Friday, November 23, 2007

Teachout on Mailer

Terry Teachout has a wonderful writeup on Norman Mailer. He also has an excellent response to those upset at criticizing the dead in another blog entry. From his NRO article:

Mailer has been writing badly for so long that it is easy to forget that a great many intelligent people once took him almost as seriously as he took himself. (Trivia question: Who called him “one of the few postwar American writers in whom it is possible to detect the presence of qualities that powerfully suggest a major novelist in the making”? Answer: Norman Podhoretz, writing in 1959.) And The Time of Our Time contains ample proof that for all his faults, the young Mailer really did have talent to burn. He could blather on for page after page about existential anguish, then snap into focus and toss off the kind of brilliantly exact description that made his colleagues sweat with envy. Here is Truman Capote, pinned down in one perfect sentence: “‘I didn’t want to do this show,’ he said in a dry little voice that seemed to issue from an unmoistened reed in his nostril.”

The trouble with Mailer was that he was drunk on ideas, a deadly tipple for woolly-minded pseudo-intellectuals. Sensing instinctively that liberalism had run its course, he made the mistake of assuming that radicalism was the only way out, and complicated matters still further by opting for a romantic radicalism rooted in sexual mysticism. As a result, his style grew bloated and slack, especially on the increasingly frequent occasions when he grappled with imperfectly digested philosophical concepts...

But even at his best, Mailer was addicted to navel-gazing, and his insistence on placing himself on stage alongside his subjects, though initially refreshing, ultimately proved disastrous.
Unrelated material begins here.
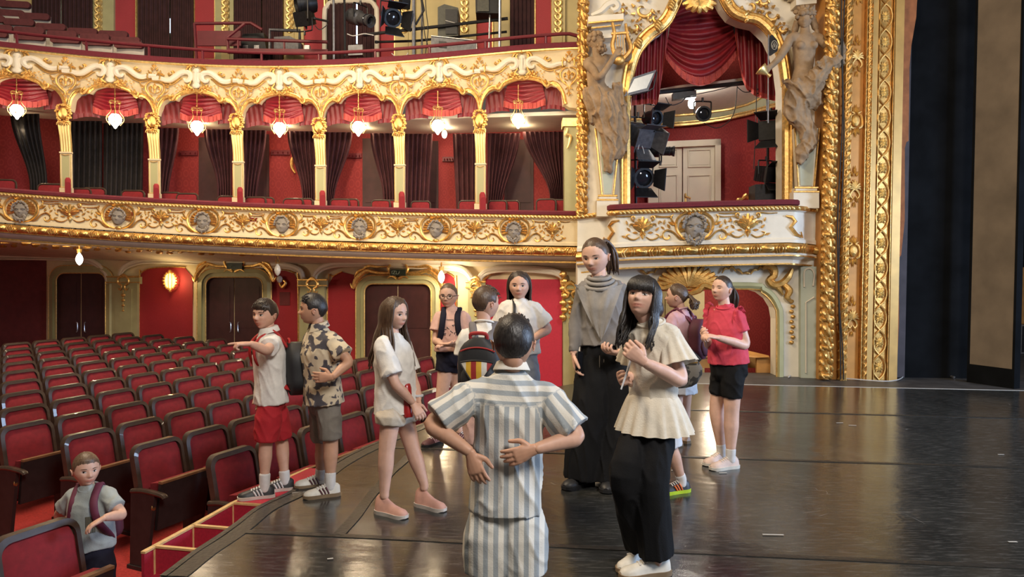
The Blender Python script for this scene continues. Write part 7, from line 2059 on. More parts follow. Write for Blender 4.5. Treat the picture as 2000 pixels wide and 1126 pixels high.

It is no coincidence that the two most successful pieces of book-length reportage to come out of the Sixties, Truman Capote’s In Cold Blood and Tom Wolfe’s The Right Stuff, scrupulously avoid the self-aggrandizement that was Mailer’s journalistic trademark (or that The Executioner’s Song, by far Mailer’s strongest piece of journalism, is also one of the few non-fiction books he has written in which he does not figure as a major character).

My only disagreement with Teachout comes later in the article when he states:

Yet Mailer had little choice but to write about ideas, for he had little else about which to write. The publication in 1948 of The Naked and the Dead left him “prominent and empty” at the age of 25, and he spent the rest of his youth and early middle age living in the glare of renown, making it impossible for him to accumulate the private experience out of which good novels are spun."

Well, maybe. Mailer in fact had a lot of "private experiences" to draw on. We can start with growing up in Brooklyn, going to Harvard at 16; spending 3 year in the Army, and being able to travel the world at the age 25 with money in his pocket. Certainly by 1960 at the age of 37 he had more than enough opportunity to "accumulate private experiences" to write a good novel. The fact is Mailer simply lacked the imagination and was too egotistical to create convincing characters who weren't Norman Mailer. Look at "Naked and the Dead". He spent 3 years in the Army, but his non-New York characters are simply unconvincing characters. One wonders how much interaction Mailer actually had with his fellow GI's.